┌──
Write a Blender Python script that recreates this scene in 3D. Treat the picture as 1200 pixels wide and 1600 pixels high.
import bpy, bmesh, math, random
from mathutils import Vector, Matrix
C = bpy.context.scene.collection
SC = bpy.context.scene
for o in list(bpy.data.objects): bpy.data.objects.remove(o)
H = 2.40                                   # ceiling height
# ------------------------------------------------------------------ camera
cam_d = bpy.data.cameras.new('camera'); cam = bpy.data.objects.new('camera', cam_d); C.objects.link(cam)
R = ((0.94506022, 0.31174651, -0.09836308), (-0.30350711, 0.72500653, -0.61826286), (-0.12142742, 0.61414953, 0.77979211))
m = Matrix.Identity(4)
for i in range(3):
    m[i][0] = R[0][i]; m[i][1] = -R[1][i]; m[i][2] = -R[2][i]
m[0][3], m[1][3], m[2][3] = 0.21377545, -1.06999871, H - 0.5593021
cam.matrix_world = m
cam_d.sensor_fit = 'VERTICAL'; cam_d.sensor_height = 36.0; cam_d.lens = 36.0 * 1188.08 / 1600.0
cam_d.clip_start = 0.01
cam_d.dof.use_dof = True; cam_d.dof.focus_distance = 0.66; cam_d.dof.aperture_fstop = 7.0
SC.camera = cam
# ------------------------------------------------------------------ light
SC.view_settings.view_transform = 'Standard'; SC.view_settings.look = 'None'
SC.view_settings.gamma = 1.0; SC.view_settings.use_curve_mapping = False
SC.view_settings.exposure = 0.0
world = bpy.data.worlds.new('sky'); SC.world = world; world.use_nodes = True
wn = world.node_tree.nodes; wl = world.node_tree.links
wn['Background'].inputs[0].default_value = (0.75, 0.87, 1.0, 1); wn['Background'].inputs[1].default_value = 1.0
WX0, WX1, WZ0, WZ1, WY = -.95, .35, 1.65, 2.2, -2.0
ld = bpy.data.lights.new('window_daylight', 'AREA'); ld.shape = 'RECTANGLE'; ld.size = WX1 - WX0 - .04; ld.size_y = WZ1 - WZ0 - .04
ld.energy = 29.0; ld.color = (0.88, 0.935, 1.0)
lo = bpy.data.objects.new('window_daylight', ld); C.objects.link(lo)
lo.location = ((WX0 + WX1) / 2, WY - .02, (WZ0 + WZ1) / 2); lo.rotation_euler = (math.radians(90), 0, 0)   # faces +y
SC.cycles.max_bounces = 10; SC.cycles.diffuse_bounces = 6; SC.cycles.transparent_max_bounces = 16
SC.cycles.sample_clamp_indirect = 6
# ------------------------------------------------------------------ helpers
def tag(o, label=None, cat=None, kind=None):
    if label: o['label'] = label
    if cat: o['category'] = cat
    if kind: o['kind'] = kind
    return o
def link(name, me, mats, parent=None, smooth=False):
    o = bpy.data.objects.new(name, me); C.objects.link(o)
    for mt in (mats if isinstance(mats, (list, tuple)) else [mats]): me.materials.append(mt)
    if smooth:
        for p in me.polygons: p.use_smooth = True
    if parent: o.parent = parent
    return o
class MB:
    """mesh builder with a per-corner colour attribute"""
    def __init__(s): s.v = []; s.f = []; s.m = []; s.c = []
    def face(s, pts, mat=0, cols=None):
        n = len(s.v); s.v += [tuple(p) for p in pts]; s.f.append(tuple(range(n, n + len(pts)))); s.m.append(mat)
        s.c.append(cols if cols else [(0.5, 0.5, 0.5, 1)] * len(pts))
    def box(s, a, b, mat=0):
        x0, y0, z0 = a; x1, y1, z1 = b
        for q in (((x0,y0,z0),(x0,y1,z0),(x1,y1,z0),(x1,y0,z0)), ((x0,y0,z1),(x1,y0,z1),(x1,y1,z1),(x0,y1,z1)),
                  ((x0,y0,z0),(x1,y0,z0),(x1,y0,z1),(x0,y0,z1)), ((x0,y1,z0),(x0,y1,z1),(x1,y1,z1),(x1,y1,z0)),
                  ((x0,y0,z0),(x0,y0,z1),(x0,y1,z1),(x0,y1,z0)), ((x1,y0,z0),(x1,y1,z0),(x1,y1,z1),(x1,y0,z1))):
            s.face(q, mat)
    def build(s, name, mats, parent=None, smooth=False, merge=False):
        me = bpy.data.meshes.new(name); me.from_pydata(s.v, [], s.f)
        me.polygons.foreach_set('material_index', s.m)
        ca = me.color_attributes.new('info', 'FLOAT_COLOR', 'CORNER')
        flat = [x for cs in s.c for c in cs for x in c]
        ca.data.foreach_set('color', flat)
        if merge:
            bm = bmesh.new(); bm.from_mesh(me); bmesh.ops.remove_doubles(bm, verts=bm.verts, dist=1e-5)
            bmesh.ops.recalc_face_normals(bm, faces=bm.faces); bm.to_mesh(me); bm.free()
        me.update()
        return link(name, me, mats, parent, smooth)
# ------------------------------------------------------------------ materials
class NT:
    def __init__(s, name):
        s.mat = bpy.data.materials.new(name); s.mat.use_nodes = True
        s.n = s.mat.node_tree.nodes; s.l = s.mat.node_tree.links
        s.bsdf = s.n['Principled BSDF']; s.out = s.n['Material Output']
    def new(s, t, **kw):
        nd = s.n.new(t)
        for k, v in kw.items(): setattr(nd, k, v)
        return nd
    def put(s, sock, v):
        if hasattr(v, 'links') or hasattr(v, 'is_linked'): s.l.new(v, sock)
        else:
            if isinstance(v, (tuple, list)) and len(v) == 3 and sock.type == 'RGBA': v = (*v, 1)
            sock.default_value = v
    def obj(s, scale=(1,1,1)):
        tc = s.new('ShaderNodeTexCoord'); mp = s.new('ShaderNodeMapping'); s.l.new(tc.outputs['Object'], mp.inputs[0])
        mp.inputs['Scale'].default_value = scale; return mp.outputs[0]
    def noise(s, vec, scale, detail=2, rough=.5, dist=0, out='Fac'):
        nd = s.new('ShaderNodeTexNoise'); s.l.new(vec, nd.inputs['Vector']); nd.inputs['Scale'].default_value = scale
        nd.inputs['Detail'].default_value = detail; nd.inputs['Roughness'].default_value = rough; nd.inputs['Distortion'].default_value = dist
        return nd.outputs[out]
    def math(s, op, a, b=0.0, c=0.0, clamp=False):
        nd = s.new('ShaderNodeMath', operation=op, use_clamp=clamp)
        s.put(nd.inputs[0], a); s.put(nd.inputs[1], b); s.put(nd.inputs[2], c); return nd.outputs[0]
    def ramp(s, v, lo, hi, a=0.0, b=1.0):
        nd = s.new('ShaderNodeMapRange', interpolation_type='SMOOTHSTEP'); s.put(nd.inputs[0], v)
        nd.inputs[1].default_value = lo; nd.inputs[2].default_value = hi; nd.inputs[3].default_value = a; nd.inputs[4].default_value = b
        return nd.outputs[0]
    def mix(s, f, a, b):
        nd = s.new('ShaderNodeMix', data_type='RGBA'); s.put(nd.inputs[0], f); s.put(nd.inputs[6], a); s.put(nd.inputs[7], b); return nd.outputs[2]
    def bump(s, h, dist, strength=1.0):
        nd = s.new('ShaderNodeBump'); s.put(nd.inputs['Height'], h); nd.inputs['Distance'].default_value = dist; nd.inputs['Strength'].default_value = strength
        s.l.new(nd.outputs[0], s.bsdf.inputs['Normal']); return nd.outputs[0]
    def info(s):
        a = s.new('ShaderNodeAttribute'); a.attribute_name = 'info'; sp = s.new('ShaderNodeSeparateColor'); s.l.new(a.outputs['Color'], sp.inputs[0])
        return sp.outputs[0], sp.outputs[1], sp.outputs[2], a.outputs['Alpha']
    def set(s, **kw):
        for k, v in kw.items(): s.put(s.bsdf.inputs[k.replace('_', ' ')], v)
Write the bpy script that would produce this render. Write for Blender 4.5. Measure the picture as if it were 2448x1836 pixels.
└──
What to do —
Each record above should be restated word for word.

Task result —
Write a Blender Python script that recreates this scene in 3D. Treat the picture as 1200 pixels wide and 1600 pixels high.
import bpy, bmesh, math, random
from mathutils import Vector, Matrix
C = bpy.context.scene.collection
SC = bpy.context.scene
for o in list(bpy.data.objects): bpy.data.objects.remove(o)
H = 2.40                                   # ceiling height
# ------------------------------------------------------------------ camera
cam_d = bpy.data.cameras.new('camera'); cam = bpy.data.objects.new('camera', cam_d); C.objects.link(cam)
R = ((0.94506022, 0.31174651, -0.09836308), (-0.30350711, 0.72500653, -0.61826286), (-0.12142742, 0.61414953, 0.77979211))
m = Matrix.Identity(4)
for i in range(3):
    m[i][0] = R[0][i]; m[i][1] = -R[1][i]; m[i][2] = -R[2][i]
m[0][3], m[1][3], m[2][3] = 0.21377545, -1.06999871, H - 0.5593021
cam.matrix_world = m
cam_d.sensor_fit = 'VERTICAL'; cam_d.sensor_height = 36.0; cam_d.lens = 36.0 * 1188.08 / 1600.0
cam_d.clip_start = 0.01
cam_d.dof.use_dof = True; cam_d.dof.focus_distance = 0.66; cam_d.dof.aperture_fstop = 7.0
SC.camera = cam
# ------------------------------------------------------------------ light
SC.view_settings.view_transform = 'Standard'; SC.view_settings.look = 'None'
SC.view_settings.gamma = 1.0; SC.view_settings.use_curve_mapping = False
SC.view_settings.exposure = 0.0
world = bpy.data.worlds.new('sky'); SC.world = world; world.use_nodes = True
wn = world.node_tree.nodes; wl = world.node_tree.links
wn['Background'].inputs[0].default_value = (0.75, 0.87, 1.0, 1); wn['Background'].inputs[1].default_value = 1.0
WX0, WX1, WZ0, WZ1, WY = -.95, .35, 1.65, 2.2, -2.0
ld = bpy.data.lights.new('window_daylight', 'AREA'); ld.shape = 'RECTANGLE'; ld.size = WX1 - WX0 - .04; ld.size_y = WZ1 - WZ0 - .04
ld.energy = 29.0; ld.color = (0.88, 0.935, 1.0)
lo = bpy.data.objects.new('window_daylight', ld); C.objects.link(lo)
lo.location = ((WX0 + WX1) / 2, WY - .02, (WZ0 + WZ1) / 2); lo.rotation_euler = (math.radians(90), 0, 0)   # faces +y
SC.cycles.max_bounces = 10; SC.cycles.diffuse_bounces = 6; SC.cycles.transparent_max_bounces = 16
SC.cycles.sample_clamp_indirect = 6
# ------------------------------------------------------------------ helpers
def tag(o, label=None, cat=None, kind=None):
    if label: o['label'] = label
    if cat: o['category'] = cat
    if kind: o['kind'] = kind
    return o
def link(name, me, mats, parent=None, smooth=False):
    o = bpy.data.objects.new(name, me); C.objects.link(o)
    for mt in (mats if isinstance(mats, (list, tuple)) else [mats]): me.materials.append(mt)
    if smooth:
        for p in me.polygons: p.use_smooth = True
    if parent: o.parent = parent
    return o
class MB:
    """mesh builder with a per-corner colour attribute"""
    def __init__(s): s.v = []; s.f = []; s.m = []; s.c = []
    def face(s, pts, mat=0, cols=None):
        n = len(s.v); s.v += [tuple(p) for p in pts]; s.f.append(tuple(range(n, n + len(pts)))); s.m.append(mat)
        s.c.append(cols if cols else [(0.5, 0.5, 0.5, 1)] * len(pts))
    def box(s, a, b, mat=0):
        x0, y0, z0 = a; x1, y1, z1 = b
        for q in (((x0,y0,z0),(x0,y1,z0),(x1,y1,z0),(x1,y0,z0)), ((x0,y0,z1),(x1,y0,z1),(x1,y1,z1),(x0,y1,z1)),
                  ((x0,y0,z0),(x1,y0,z0),(x1,y0,z1),(x0,y0,z1)), ((x0,y1,z0),(x0,y1,z1),(x1,y1,z1),(x1,y1,z0)),
                  ((x0,y0,z0),(x0,y0,z1),(x0,y1,z1),(x0,y1,z0)), ((x1,y0,z0),(x1,y1,z0),(x1,y1,z1),(x1,y0,z1))):
            s.face(q, mat)
    def build(s, name, mats, parent=None, smooth=False, merge=False):
        me = bpy.data.meshes.new(name); me.from_pydata(s.v, [], s.f)
        me.polygons.foreach_set('material_index', s.m)
        ca = me.color_attributes.new('info', 'FLOAT_COLOR', 'CORNER')
        flat = [x for cs in s.c for c in cs for x in c]
        ca.data.foreach_set('color', flat)
        if merge:
            bm = bmesh.new(); bm.from_mesh(me); bmesh.ops.remove_doubles(bm, verts=bm.verts, dist=1e-5)
            bmesh.ops.recalc_face_normals(bm, faces=bm.faces); bm.to_mesh(me); bm.free()
        me.update()
        return link(name, me, mats, parent, smooth)
# ------------------------------------------------------------------ materials
class NT:
    def __init__(s, name):
        s.mat = bpy.data.materials.new(name); s.mat.use_nodes = True
        s.n = s.mat.node_tree.nodes; s.l = s.mat.node_tree.links
        s.bsdf = s.n['Principled BSDF']; s.out = s.n['Material Output']
    def new(s, t, **kw):
        nd = s.n.new(t)
        for k, v in kw.items(): setattr(nd, k, v)
        return nd
    def put(s, sock, v):
        if hasattr(v, 'links') or hasattr(v, 'is_linked'): s.l.new(v, sock)
        else:
            if isinstance(v, (tuple, list)) and len(v) == 3 and sock.type == 'RGBA': v = (*v, 1)
            sock.default_value = v
    def obj(s, scale=(1,1,1)):
        tc = s.new('ShaderNodeTexCoord'); mp = s.new('ShaderNodeMapping'); s.l.new(tc.outputs['Object'], mp.inputs[0])
        mp.inputs['Scale'].default_value = scale; return mp.outputs[0]
    def noise(s, vec, scale, detail=2, rough=.5, dist=0, out='Fac'):
        nd = s.new('ShaderNodeTexNoise'); s.l.new(vec, nd.inputs['Vector']); nd.inputs['Scale'].default_value = scale
        nd.inputs['Detail'].default_value = detail; nd.inputs['Roughness'].default_value = rough; nd.inputs['Distortion'].default_value = dist
        return nd.outputs[out]
    def math(s, op, a, b=0.0, c=0.0, clamp=False):
        nd = s.new('ShaderNodeMath', operation=op, use_clamp=clamp)
        s.put(nd.inputs[0], a); s.put(nd.inputs[1], b); s.put(nd.inputs[2], c); return nd.outputs[0]
    def ramp(s, v, lo, hi, a=0.0, b=1.0):
        nd = s.new('ShaderNodeMapRange', interpolation_type='SMOOTHSTEP'); s.put(nd.inputs[0], v)
        nd.inputs[1].default_value = lo; nd.inputs[2].default_value = hi; nd.inputs[3].default_value = a; nd.inputs[4].default_value = b
        return nd.outputs[0]
    def mix(s, f, a, b):
        nd = s.new('ShaderNodeMix', data_type='RGBA'); s.put(nd.inputs[0], f); s.put(nd.inputs[6], a); s.put(nd.inputs[7], b); return nd.outputs[2]
    def bump(s, h, dist, strength=1.0):
        nd = s.new('ShaderNodeBump'); s.put(nd.inputs['Height'], h); nd.inputs['Distance'].default_value = dist; nd.inputs['Strength'].default_value = strength
        s.l.new(nd.outputs[0], s.bsdf.inputs['Normal']); return nd.outputs[0]
    def info(s):
        a = s.new('ShaderNodeAttribute'); a.attribute_name = 'info'; sp = s.new('ShaderNodeSeparateColor'); s.l.new(a.outputs['Color'], sp.inputs[0])
        return sp.outputs[0], sp.outputs[1], sp.outputs[2], a.outputs['Alpha']
    def set(s, **kw):
        for k, v in kw.items(): s.put(s.bsdf.inputs[k.replace('_', ' ')], v)
Write the bpy script that would produce this render. Write for Blender 4.5. Measure the picture as if it were 2448x1836 pixels.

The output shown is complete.